Ketua Bapperda DPRD Sumut Astrayudha Bangun mengatakan saat ini pihaknya sedang melakukan pembahasan Raperda tentang RTRW. Dipilihnya Kaltim karena telah lebih dulu memiliki Perda tentang tata ruang wilayah.
“Pembahasan raperda cukup lama. Salah satu penyebabnya terlebih terjadi perubahan peraturan di tingkat pusat terkait penetapan kawasan hutan sehingga membuat pembahasan cukup alot karena sebagian wilayahnya telah menjadi perkampungan,” tutur Astrayudha didampingi koleganya Dewi, Utomo, Frans Togi, dan Yosi.

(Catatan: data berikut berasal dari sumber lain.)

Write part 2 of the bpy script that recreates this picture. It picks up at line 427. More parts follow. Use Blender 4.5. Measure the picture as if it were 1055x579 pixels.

Oleh sebab itu pihaknya ingin mengetahui apakah Kaltim juga sempat mengalami persoalan serupa. Tak kalah penting juga bagaimana solusi yang diterapkan sehingga Perda RTRW mampu mewakili seluruh kepentingan masyarakat banyak.
Menanggapi hal itu Ketua Bapperda DPRD Kaltim Jahidin membenarkan bahwa Kaltim telah memiliki Perda tentang RTRW yakni Perda Nomor 1 Tahun 2016 tentang Rencana Tata Ruang dan Wilayah.
Ditambahkannya, proses pembentukan perda RTRW memakan waktu dua periode masa kerja dewan. “Mulai revisi dan dibicarakan secara mendalam sejak 2004 dan baru disahkan di akhir 2015. Berarti proses pengesahannya memakan waktu sampai 12 sebelum terbit Perda Nomor 1 Tahun 2016 Tentang RTRW,” kata Jahidin ketika memimpin rapat yang dihadiri Ketua Komisi II Edy Kurniawan.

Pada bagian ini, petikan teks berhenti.